Microfinance charities make small loans to very poor people. The Unit of Caring has a post up answering a reader’s question on microfinance:
intomeans asked: So based on your post about microloans, do you think it's better to give $1000 to one person one time, or to lend it out through microloans and then, as the money's repaid, keep relending it to other people indefinitely? That's the main argument that pushed me to lend through microloans (in addition to giving to charities like AMF), and I don't think Givewell's analysis addresses that.
I think it’s better to give $1000 to one person one time.
The business model of micro loan organization is to loan $1000, take back $1200 if the recipient is able to pay it back, hope the additional $200 covers the money they are spending on identifying recipients and ensuring repayment, and loan $1000 again.

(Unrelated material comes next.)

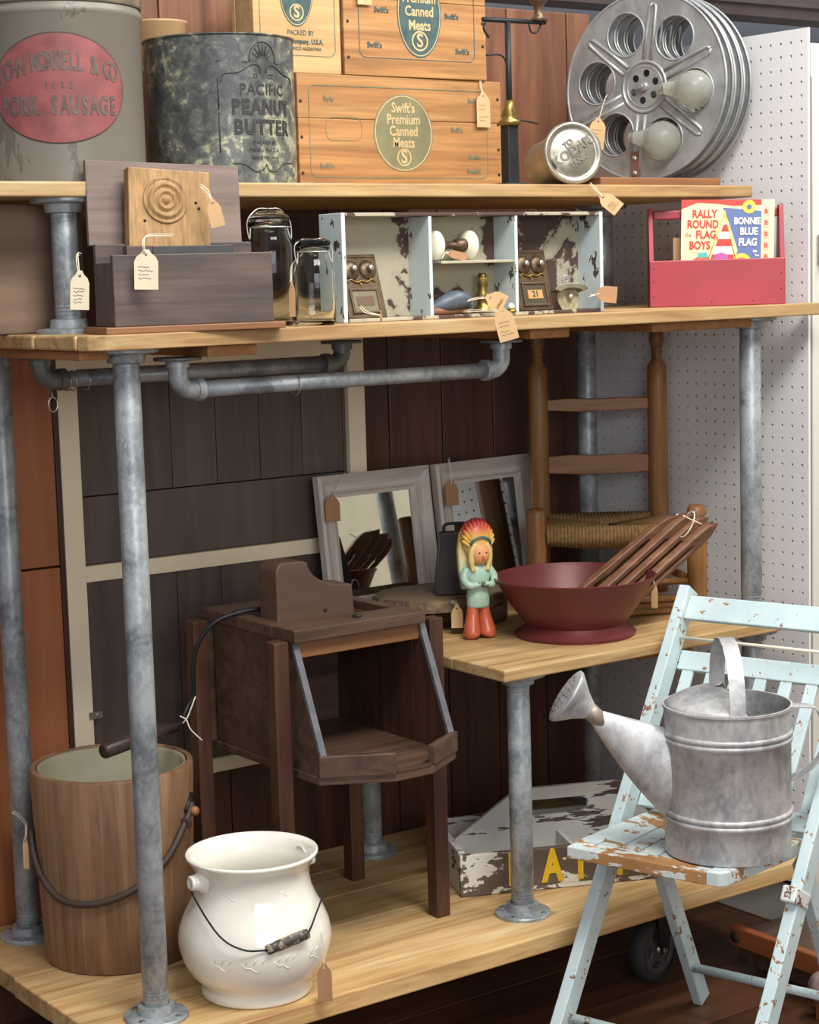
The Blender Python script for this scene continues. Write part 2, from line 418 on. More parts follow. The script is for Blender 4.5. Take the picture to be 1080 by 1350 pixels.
for y0, y1 in ((-.034, .11), (.11, .25), (.25, .39), (.39, .54)): b.box(-.862+random.uniform(-.006, .006), .70, y0+.0006, y1-.0006, 1.078, 1.1005, bev=.004)
b.build('shelf_board', PINE, SH)
b = MB()
for y0, y1 in ((.08, .22), (.22, .36), (.36, .50), (.50, .60)): b.box(-1.0, .695 if y0 < .1 else .67, y0+.0006, y1-.0006, 1.313, 1.3365, bev=.003)
b.build('shelf_board', PINE, SH)
b = MB()
for x in (-.60, .05): b = MB(); b.box(x-.045, x+.045, -.05, .53, 1.0595, 1.077, bev=.002); b.build('cleat', PINE_END, SH)
b = MB(); b.box(.30, .56, -.045, .53, 1.0595, 1.077, bev=.002); b.build('cleat', PINE_END, SH)
b = MB(); b.box(-.85, -.80, -.02, .53, 1.0625, 1.077, bev=.002); b.build('cleat', PINE_END, SH)
b = MB(); b.box(.28, .42, -.02, .5, .44, .457, bev=.002); b.build('cleat', PINE_END, SH)
def flange(x, y, z, up, par, r=.052):
    s = 1 if up else -1
    b = MB(); prof = [(0, 0), (r, 0), (r, .005), (r*.97, .007), (.031, .009), (.029, .022), (.0215, .0235), (.0215, .02)]
    b.lathe([(a, c*s) for a, c in prof], 36, Matrix.Translation((x, y, z)))
    o = b.build('flange', GALV, par); shade_sharp(o)
    for k in range(4):
        b = MB(); a = k*PI/2+.5; b.lathe([(0, 0), (.0055, 0), (.0055, .0015*s), (0, .0025*s)], 10, Matrix.Translation((x+.041*math.cos(a), y+.041*math.sin(a), z+.0068*s))); b.build('screw', BLACKPIPE, o)
def post(x, y, z0, z1, f0=True, f1=True):
    b = MB(); b.tube([(x, y, z0+.022), (x, y, z0+.05), (x, y, z0+.051), (x, y, z1-.051), (x, y, z1-.05), (x, y, z1-.022)], [R*.97, R*.97, R, R, R*.97, R*.97], 28)
    for z in (z0+.03, z0+.036, z0+.042, z1-.03, z1-.036): b.tube([(x, y, z), (x, y, z+.003)], R*1.005, 28)
    p = b.build('pipe_post', GALV, SH); shade_sharp(p)
    if f0: flange(x, y, z0, True, p)
    if f1: flange(x, y, z1, False, p)
for x in (-.762, .602):
    for y in (0, .49):
        if x > 0: post(x, y, 0, .457); post(x, y, .479, 1.0775 if y == 0 else 1.078)
        else: post(x, y, 0, 1.0595 if False else 1.0775)
post(0, 0, 0, .457); post(.0, .49, 0, .457)
post(-.788, .14, 1.1005, 1.313); post(-.80, .5, 1.1005, 1.313); post(.62, .45, 1.1005, 1.313)
def rod(x0, x1, y, zt, zr, ringx):
    r = .0132; b = MB(); b.tube([(x0+.03, y, zr), (x1-.03, y, zr)], r, 20); p = b.build('hanging_rod', GALV, SH)
    for x, s in ((x0, 1), (x1, -1)):
        b = MB(); b.tube([(x, y, zt), (x, y, zr+.018)]+[(x+s*.022*(1-math.cos(t)), y, zr+.022-.022*math.sin(t)) for t in (PI/8, PI/4, 3*PI/8, PI/2)]+[(x+s*.034, y, zr)], .0155, 18)
        b.tube([(x+s*.03, y, zr), (x+s*.042, y, zr)], .0185, 18); b.tube([(x, y, zt-.006), (x, y, zt-.016)], .019, 18)
        shade_sharp(b.build('elbow_fitting', GALV if y < .1 else BLACKPIPE, p))
        b = MB(); b.tube([(x, y, zt), (x, y, zt-.005)], .038, 24); b.build('flange', BLACKPIPE, p)
    for x in ringx:
        b = MB(); b.tube([(x, y+.0165*math.cos(t), zr-.003+.0165*math.sin(t)) for t in [2*PI*k/18 for k in range(18)]], .0012, 6, closed=True); b.build('wire_ring', SILVER, p)
rod(-.672, -.022, 0, 1.0595, 1.007, (-.455,))
rod(-.79, -.195, .25, 1.0625, 1.022, (-.745, -.735, -.71))
b = MB(); b.tube([(-.795+.008*math.cos(t), .2, .985+.012*math.sin(t)) for t in [2*PI*k/14 for k in range(14)]], .0013, 6, closed=True)
b.tube([(-.795, .2, .998), (-.79, .22, 1.012)], .0012, 6)
b.build('wire_hook', SILVER, SH)

# ================================================================= PRICE TAGS
def tagc(name_lab, p, w, h, tilt=0, rz=CAMYAW, pitch=0, mat=None, stringpts=None, lines=5, seed=0, col=None):
    """card hangs from p (its hole, world); string goes on to stringpts (world)"""
    T = thing('price_tag', name_lab, 'price tag', p, 0, 'hand-written card price tags on strings')
    M = Matrix.Rotation(rz, 4, 'Z') @ Matrix.Rotation(tilt, 4, 'Y') @ Matrix.Rotation(pitch, 4, 'X')
    c = w*.28; th = .0007
    out = [(-w/2, -h+.006), (w/2, -h+.006), (w/2, -.010), (w/2-c*.35, -.003), (w/2-c, .002), (w*.12, .008), (-w*.12, .008), (-w/2+c, .002), (-w/2+c*.35, -.003), (-w/2, -.010)]
    me = plate([out, circ(.0022, 10)], th)
    b = MB(); b.mesh_in(me, M @ front(0, 0, 0)); b.build('card', mat or TAGM, T)
    rnd = random.Random(seed+11); b = MB()
    for i in range(lines):
        zz = -.018-i*(h-.03)/max(lines, 1); x = -w*.33; x1 = w*rnd.uniform(.1, .36)
        if rnd.random() < .2: continue
        pts = []
        while x < x1: pts.append(M @ Vector((x, -.0008, zz+rnd.uniform(-.0016, .0016)))); x += .0016
        if len(pts) > 2: b.tube(pts, .00028, 4)
    b.build('handwriting', col or INKBROWN, T)
    if stringpts:
        for off in (-.001, .0015):
            b = MB(); P = Vector(p); pts = [Vector((0, 0, 0))]+[Vector(q)-P+Vector((off, 0, off)) for q in stringpts]
            b.tube(spline(pts, 6), .0007, 6); b.build('string', STRING, T)
    return T

# ================================================================= TOP SHELF THINGS
Z1 = 1.3368
def bend(me, r, th0, zc, sgn=1, lift=.0012):
    """wrap a flat XY mesh on a cylinder of radius r; x -> arc, y -> z"""
    for v in me.vertices:
        a = th0+v.co.x/r; rr = r+lift+v.co.z
        v.co = Vector((math.cos(a)*rr, math.sin(a)*rr, zc+v.co.y))
    return me
def gridplate(fn_inside, w, h, n, m, r, th0, zc, lift):
    b = MB(); vs = {}
    def V(i, j):
        if (i, j) not in vs:
            x = -w/2+w*i/n; y = -h/2+h*j/m; a = th0+x/r; vs[(i, j)] = b.b.verts.new((math.cos(a)*(r+lift), math.sin(a)*(r+lift), zc+y))
        return vs[(i, j)]
    for i in range(n):
        for j in range(m):
            x = -w/2+w*(i+.5)/n; y = -h/2+h*(j+.5)/m
            if fn_inside(x, y): b.b.faces.new((V(i, j), V(i+1, j), V(i+1, j+1), V(i, j+1)))
    return b
def ovalpatch(a, c, r, th0, zc, lift, n=64):
    b = MB(); rows = 14; rings = []
    ctr = b.b.verts.new((math.cos(th0)*(r+lift), math.sin(th0)*(r+lift), zc))
    for k in range(1, rows+1):
        f = k/rows
        rings.append([b.b.verts.new((math.cos(th0+a*f*math.cos(2*PI*i/n)/r)*(r+lift), math.sin(th0+a*f*math.cos(2*PI*i/n)/r)*(r+lift), zc+c*f*math.sin(2*PI*i/n))) for i in range(n)])
    for i in range(n): b.b.faces.new((ctr, rings[0][i], rings[0][(i+1) % n]))
    for A, B in zip(rings[:-1], rings[1:]):
        for i in range(n): b.b.faces.new((A[i], B[i], B[(i+1) % n], A[(i+1) % n]))
    for f in b.b.faces: f.smooth = True
    return b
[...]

That this constitutes ‘the money doing good indefinitely’ is listed on GiveWell ‘six myths about microfinance’, which also links this really useful article. Basically: there is a lot of overhead involved in selecting and monitoring recipients, such that every time the loan is re-loaned out a significant fraction is lost. Overhead isn’t inherently bad but even if all the loanees repay the loans, it’s misleading to suggest that with some fixed amount of money to start, a microloan charity could make loans indefinitely. And not all the loans are repaid. (And sometimes, charities that report really high repayment rates, higher than American banks achieve, are a sign they have a lot of coercive power to get their money back, not a sign that the program is going brilliantly.)
So, a thousand dollars enables more than one thousand-dollar loan. But almost certainly less than ten, and some of those people repaid at great personal cost and ended up in a worse position than they started in (because they didn’t understand the terms of the loan or similar.)

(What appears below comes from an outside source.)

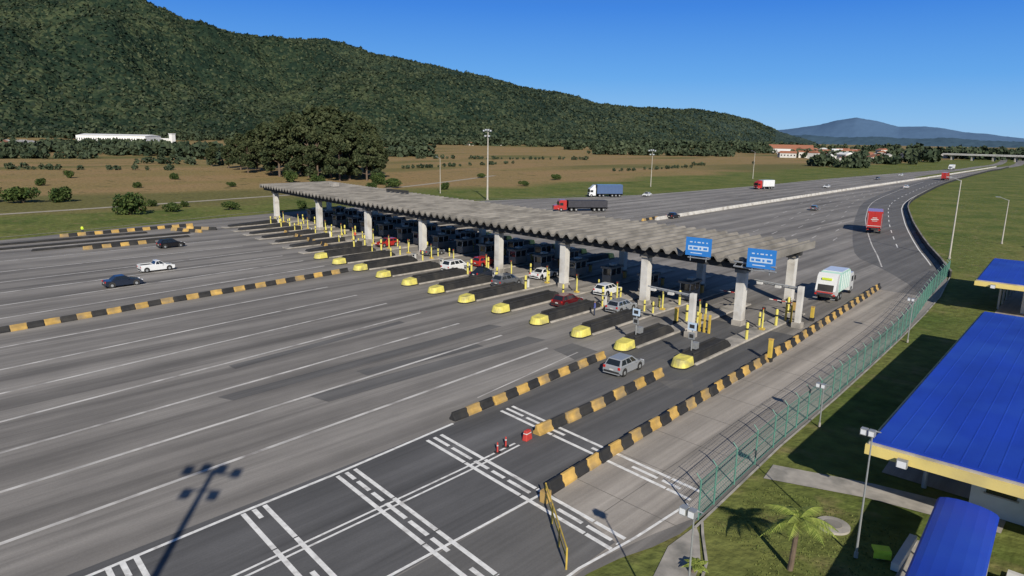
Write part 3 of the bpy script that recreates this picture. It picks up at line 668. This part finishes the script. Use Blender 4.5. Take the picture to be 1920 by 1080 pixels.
# ---------------------------------------------------------------- workers
def person(name,x,y,rz,top):
    me=bpy.data.meshes.new(name); J=[(0,0,.95),(0,0,1.2),(0,0,1.42),(0,0,1.52),(0,.01,1.66),(-.19,0,1.40),(-.25,.03,1.12),(-.24,.14,.90),(.19,0,1.40),(.25,.0,1.12),(.26,.08,.88),
       (-.10,0,.90),(-.12,.03,.50),(-.13,-.04,.08),(-.13,.10,.04),(.10,0,.90),(.12,.06,.50),(.13,.03,.08),(.13,.17,.04)]
    E=[(0,1),(1,2),(2,3),(3,4),(2,5),(5,6),(6,7),(2,8),(8,9),(9,10),(0,11),(11,12),(12,13),(13,14),(0,15),(15,16),(16,17),(17,18)]
    Rr=[.15,.15,.16,.06,.10,.07,.05,.035,.07,.05,.035,.10,.07,.045,.04,.10,.07,.045,.04]
    me.from_pydata(J,E,[]); o=bpy.data.objects.new(name,me); COL.objects.link(o); o.location=(x,y,0); o.rotation_euler[2]=rz
    s=o.modifiers.new('skin','SKIN')
    for v,r in zip(me.skin_vertices[0].data,Rr): v.radius=(r,r)
    me.skin_vertices[0].data[0].use_root=True
    o.modifiers.new('sub','SUBSURF').levels=1; o.modifiers['sub'].render_levels=2
    m,nt,bb=nodes(name+'_clothes'); L=nt.links.new; tc=N(nt,'ShaderNodeTexCoord'); sx=N(nt,'ShaderNodeSeparateXYZ'); L(tc.outputs['Object'],sx.inputs[0])
    cr=N(nt,'ShaderNodeValToRGB'); cr.color_ramp.interpolation='CONSTANT'; el=cr.color_ramp.elements
    el[0].position=0; el[0].color=(.02,.02,.02,1); el[1].position=.05; el[1].color=(.04,.05,.09,1)
    for p_,c in((.475,top),(.765,(.35,.2,.13)),(.86,(.03,.02,.015))): e=el.new(p_); e.color=(*c,1)
    d=N(nt,'ShaderNodeMath',operation='DIVIDE'); d.inputs[1].default_value=2; L(sx.outputs[2],d.inputs[0]); L(d.outputs[0],cr.inputs[0]); L(cr.outputs[0],bb.inputs['Base Color']); bb.inputs['Roughness'].default_value=.85
    me.materials.append(m)
person('road_worker',-150.9,42.3,.8,(.6,.75,.05)); person('road_worker',-110.9,77,.2,(.6,.1,.04)); person('toll_worker',-44.9,63.5,2.2,(.08,.1,.3))

# ---------------------------------------------------------------- trees
def tree_mesh(h,cr,nl,seed,leaf=.55):
    np.random.seed(seed); random.seed(seed); b=MB()
    th=h*.45; lean=random.uniform(-.6,.6)
    b.cyl((0,0,-.2),(lean*.5,0,th),h*.022,h*.014,'bark',8); b.cyl((lean*.5,0,th),(lean,0,h*.8),h*.014,h*.005,'bark',7)
    C=[]; nb=20
    for i in range(nb):
        t=random.uniform(0,1); zz=h*(.14+.78*t); a=random.uniform(0,2*PI); r=cr*random.uniform(.25,.9)*math.sqrt(max(.2,1-(abs(t-.4)/.75)**2))
        p=(lean+math.cos(a)*r,math.sin(a)*r,zz); z0=h*(.1+.6*t); b.cyl((lean*.5,0,z0),p,h*.008,h*.003,'bark',5)
        rr=cr*random.uniform(.26,.46); C.append(shell(p,(rr,rr,rr*.8),nl//nb))
    C.append(shell((lean,0,h*.9),(cr*.4,cr*.4,h*.1),nl//12))
    C=np.concatenate(C); C[:,2]=np.maximum(C[:,2],.4); V,F=leafcloud(C,np.random.uniform(.6,1.3,len(C))*leaf)
    o=len(b.v); i=b.mi('leaf'); b.v+= [tuple(v) for v in V.tolist()]; b.f+=[[o+q for q in f] for f in F.tolist()]; b.m+=[i]*len(F)
    return b
T=[]
for az,d,h in [(-17.6,355,24),(-16.2,380,28),(-20.2,400,19),(-21.2,420,16),(-18.8,385,23),(-15.0,350,30),(-13.9,372,32),(-13.0,345,31),(-11.9,362,33),(-11.0,340,31),(-10.1,355,30),(-9.2,338,27),(-8.5,350,24),
    (-16.9,338,23),(-14.3,332,26),(-12.3,326,26),(-10.6,318,24),(-9.0,312,21),(-19.6,370,16),(-22.6,440,13),(-7.9,330,17),(-15.6,398,29),(-12.8,390,33),(-10.4,380,31),(-18.0,410,24),(-13.5,318,20),(-11.5,308,19)]:
    T.append((*P(az*.84-4.3,d),h))
bs=[tree_mesh(26,7.6,3600,s,.58) for s in(11,12,13,14)]
pr=[]; random.seed(3)
for i,(x,y,h) in enumerate(T):
    s=h/26
    if i<4: o=bs[i].obj('eucalyptus_tree',(x,y,0),random.uniform(0,6)); o.scale=(s,)*3; pr.append(o)
    else: q=s*random.uniform(.85,1.1); copyobj(pr[i%4],'eucalyptus_tree',(x,y,0),random.uniform(0,6),(q,q,s*random.uniform(.92,1.06)))
def shrub(h,w,n,seed):
    np.random.seed(seed); random.seed(seed); b=MB(); C=[]
    for i in range(9):
        a=random.uniform(0,6.3); r=w*random.uniform(.1,.6); p=(math.cos(a)*r,math.sin(a)*r,h*random.uniform(.3,.7)); b.cyl((0,0,0),p,.1,.03,'bark',5)
        C.append(shell(p,(w*.4,w*.4,h*.35),n//9))
    C=np.concatenate(C); C[:,2]=np.maximum(C[:,2],.1); V,F=leafcloud(C,np.random.uniform(.6,1.2,len(C))*.28)
    o=len(b.v); i=b.mi('leaf2'); b.v+= [tuple(v) for v in V.tolist()]; b.f+=[[o+q for q in f] for f in F.tolist()]; b.m+=[i]*len(F)
    return b
s0=shrub(5.2,4.2,1800,5).obj('shrub',(-180,61,0)); s1=shrub(4.5,5.5,1800,6).obj('shrub',(-226,50,0))
copyobj(s0,'shrub',(-222,58,0),1,.8); copyobj(s1,'shrub',(-181,71,0),2,.5); copyobj(s0,'shrub',(-232,44,0),2,.8)
for x,y,s in [(-176,84,.5),(-168,100,.4),(-215,130,.7),(-240,150,.8),(-260,150,.9),(-250,120,.4),(-300,120,.5),(-196,72,.35),(-190,78,.3),(-14,170,.4),(-8,190,.5),(-205,150,.6),(-214,166,.8),(-230,172,.9),(-195,176,.5),(-330,90,.6),(-290,70,.5),(-262,92,.4),(-190,215,.5),(-210,260,.6),(-240,240,.5)]:
    copyobj(random.choice((s0,s1)),'shrub',(x,y,0),random.uniform(0,6),s)
def palm(name,x,y,h,nf,L):
    b=MB(); b.cyl((0,0,-.06),(.15,0,h),.14,.10,'bark',10)
    for i in range(nf):
        a=2*PI*i/nf+random.uniform(-.2,.2); el=random.uniform(.1,.9); pts=[]
        for j in range(7):
            t=j/6; r=L*t*math.cos(el*(1-t*.3)); zz=h+L*(math.sin(el)*t-.75*t*t*(1.1-el*.4)); pts.append(Vector((.15+math.cos(a)*r,math.sin(a)*r,zz)))
        sd=Vector((-math.sin(a),math.cos(a),0))
        for j in range(6):
            b.cyl(pts[j],pts[j+1],.025,.018,'palm',4,False)
            for k in range(4):
                p=pts[j].lerp(pts[j+1],k/4); w=L*.26*math.sin(PI*min(1,(j+k/4+.8)/6.6))
                dr=(pts[j+1]-pts[j]).normalized()
                for s in(-1,1): q=p+sd*s*w+dr*w*.5+Vector((0,0,-w*.35)); b.poly([p,p+dr*.08,q],'palm')
    return b.obj(name,(x,y,0))
palm('palm_tree',-9.9,31.0,2.7,15,1.85)
palm('palm_tree',-13.2,27.6,.4,10,.7)
np.random.seed(9); n_=5000
tx=np.random.uniform(-14.4,-6.5,n_); ty=np.random.uniform(22,38.6,n_)
C=np.stack([tx,ty,np.random.uniform(-.06,-.02,n_)],1)
keep=[i for i in range(n_) if not(-15<tx[i]<-11.3 and ty[i]<31.3) and not (math.hypot(tx[i]+9.7,ty[i]-36.4)<1.0)]
V,F=leafcloud(C[keep],np.random.uniform(.02,.05,len(keep)))
o=bpy.data.objects.new('grass_tufts',leafobj('grass_tufts',V,F,'tuft')); COL.objects.link(o)

def treeline(name,segs,k='leaf_far',seed=1):
    np.random.seed(seed); random.seed(seed); Cs=[];Ss=[]
    for (p0,p1,width,h,sp) in segs:
        p0=np.array(p0);p1=np.array(p1); L=np.linalg.norm(p1-p0); n=max(1,int(L*max(width,sp)/(sp*sp)))
        d=(p1-p0)/L; nr=np.array([-d[1],d[0]])
        for i in range(n):
            t=random.random(); q=p0+(p1-p0)*t+nr*random.uniform(-.5,.5)*width
            m_=noise.noise(Vector((q[0]*.01,q[1]*.01,seed)))
            if m_<-.28: continue
            hh=h*random.uniform(.55,1.15)*(1+.5*m_); r=hh*.5
            nn=34; C=shell((q[0],q[1],hh*.5),(r,r,hh*.48),nn); Cs.append(C); Ss.append(np.random.uniform(.13,.24,nn)*hh)
    V,F=leafcloud(np.concatenate(Cs),np.concatenate(Ss)); me=leafobj(name,V,F,k); o=bpy.data.objects.new(name,me); COL.objects.link(o)
segs=[]
segs+=[(P(-40,760),P(-23,640),90,8,8),(P(-40,1000),P(-19,900),70,9,11),(P(-41,600),P(-31,560),26,5,6),(P(-28,480),P(-20,450),12,4.5,6)]
segs+=[(P(-24,560),P(-18,520),50,12,8),(P(-12,1150),P(-7.5,1080),40,12,11),(P(6,860),P(17,900),30,8,7),(P(4,1150),P(20,1200),70,11,13),(P(-12,720),P(-8.0,640),40,10,8)]
segs+=[(P(-42,1900),P(-20,1600),220,14,20),(P(-20,1600),P(0,1500),220,14,20),(P(0,1500),P(22,1900),260,14,20)]
segs+=[(P(22,950),P(27.5,900),60,9,9),(P(25,780),P(29.5,760),40,9,8),(P(28,1150),P(36,1150),80,13,13),(P(21,1800),P(40,2200),150,14,22),(P(29,900),P(31,880),30,10,9),(P(31,1250),P(42,1200),80,14,13)]
segs+=[(P(14,560),P(19,640),8,3,5),(P(-9,420),P(0,520),5,2.2,4),(P(8,430),P(14,520),5,2,4),(P(23.5,640),P(26.2,610),25,8,7),(P(-36,420),P(-26,400),8,3,5),(P(-8,600),P(6,640),8,3,5)]
treeline('distant_tree_line',segs)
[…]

This seems true as far as it goes - but even if the empirical premise were true, this case for microlending seems pretty weird. This argument for microlending is that each time you make a loan, you help the borrower - and because they typically pay back the loan, you can keep relending the principal, thus continuing to help people.
Let’s think about it disjunctively. For any microloan recipient, either they have a good way to invest the money, or they need the loan for short-run consumption. If they’re financing consumption, then either having to pay back the loan puts them even worse in the hole, or they’re using it for consumption smoothing and what they really need is savings.
If, on the other hand, they have a good way to invest the money, then they might pocket a profit even after paying back the microloan, which can then be lent out to someone else with an investment opportunity, a clear instance of “the money doing good indefinitely.” But what happens if you keep not making them pay you back? If they reinvest that money, then that’s also an instance of the money doing good indefinitely! Reinvestment of earnings is a thing, even in poor places, and so is helping one's neighbors.
When deciding between microloans and cash transfers, you’re not deciding between doing good one time and doing good indefinitely. The only thing that makes microloans feel like the impact is longer-lasting is because you can feel like you’re holding onto control for longer. The charity doesn’t just give the money and go away - at the end of the loan’s term, it gets to decide who gets the money next - and again, and again, and again. [UPDATE: Per Paul's comment below, there are some reasons to think that this kind of control control can be a good thing. My problem is with the assumption that it is.]
You the donor don’t even have the control here. You aren't lending to people you know or have otherwise personally verified can use the money. The only question you get to decide is: should your donation be administered by a big official charity? Or should it be administered by some random person in a poor village who knows the people and situation there? If they end up with a lot of money - and microlending would be a good idea - then wouldn’t the recipient of your cash transfer be motivated to do their own microlending?
The first option, picking a charity to administer your donation, might do better at weeding out obviously irresponsible recipients, but on the other hand, it comes with massive overhead costs that likely outweigh this benefit.
(As usual, the form itself is not the problem. I expect there are cases where microfinance is in fact helping. I expect that most of these are for-profit. The problem is the automatic deference to the form.)
I’m embarrassed not to have noticed this obvious flaw in the argument for microloans earlier. This seems like the sort of pathological thinking Sarah Constantin was trying to describe in Ra. Long-run wealth accumulation due to cash transfers doesn’t count because it’s in the hands of some specific individual as real concrete things. Repeatedly re-loaned microcredit keeps counting because it stays under the control of a large respectable institution, as the abstraction of money.
This is bonkers. It has little to do with doing the most good, and a lot to do with the worship of smooth, respectable official-seeming vagueness. Where else am I still making this mistake?